Friday, August 6, 2010

Buck 59 - National Zoo

Went to the National Zoo with some of my favorite people in the world. Family Warren stayed with us for a couple days - so much fun! And so excited that we will be able to see them more regularly once we move back to wmass. Spent the day at the National Zoo in DC. Dropped Buck 59 by the lions.

Tuesday, August 3, 2010

Buck 57 + 58 Beer and Bunny

We were at the Wine Source and decided to treat ourselves to a bottle of Lambic peach beer. I have been refraining from treats as I stress over $ and moving, selling our house and starting our biz. I'm not sure it if will work, but I've decided self-denial will help with anxiety and prepare me for transition to no incoming salary. Hid Buck 57 under the next bottle of Lambic peach.

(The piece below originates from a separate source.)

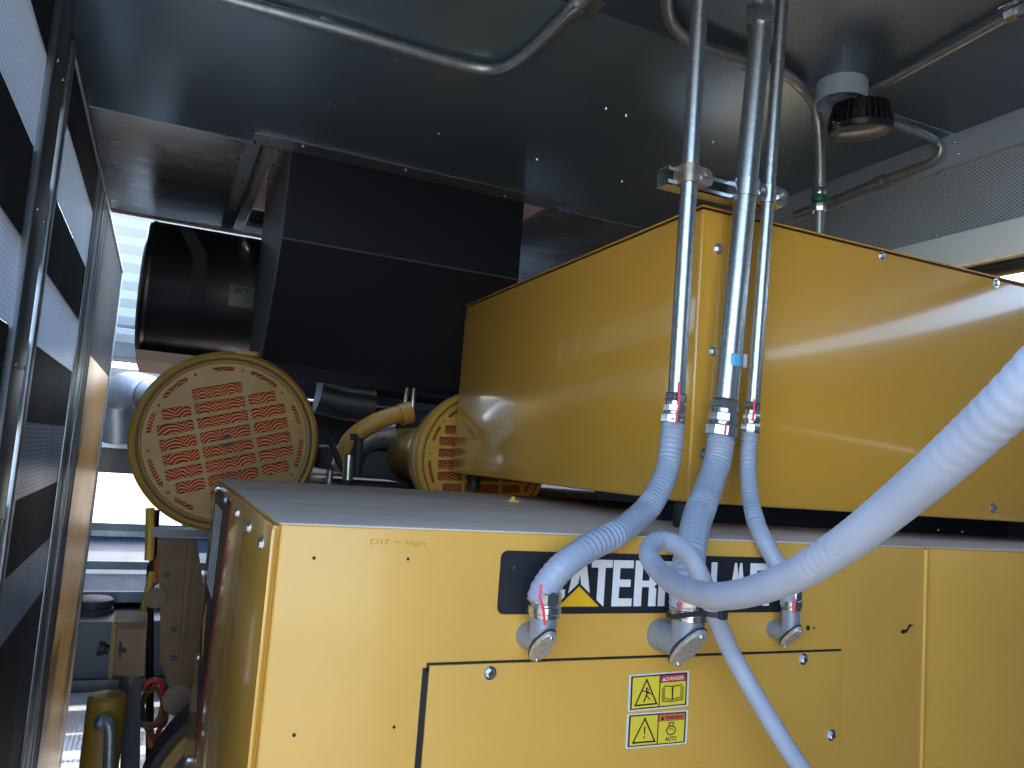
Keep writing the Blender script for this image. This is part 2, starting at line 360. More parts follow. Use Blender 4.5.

I went running early the next morning and saw a bunny, always a treat, and I like to interpret bunny sitings as positive harbingers. Dropped Buck 58 on West University where bunny blocked my path and made me stop to admire her.

Buck 56 - Woodland Octopus


Our house is on the market. This is the first house we are selling. It ain't fun. And if you've sold a house, you know about staging. We have cleaned and purged and repaired and dumped and stashed in storage. The house is looking airy and open and uncluttered, which is un-us. And then there was the octopus. Js handmade halloween costume, and yes, it did involve my sewing machine, which is pretty impressive. Do we pack and move octopus to wmass? We decided no, but could not bring ourselves to throw it in the trash. J found a spot by our light rail stop and we hide the octopus in the woods for commuters to enjoy. Dropped buck 56 at the Woodberry light rail stop.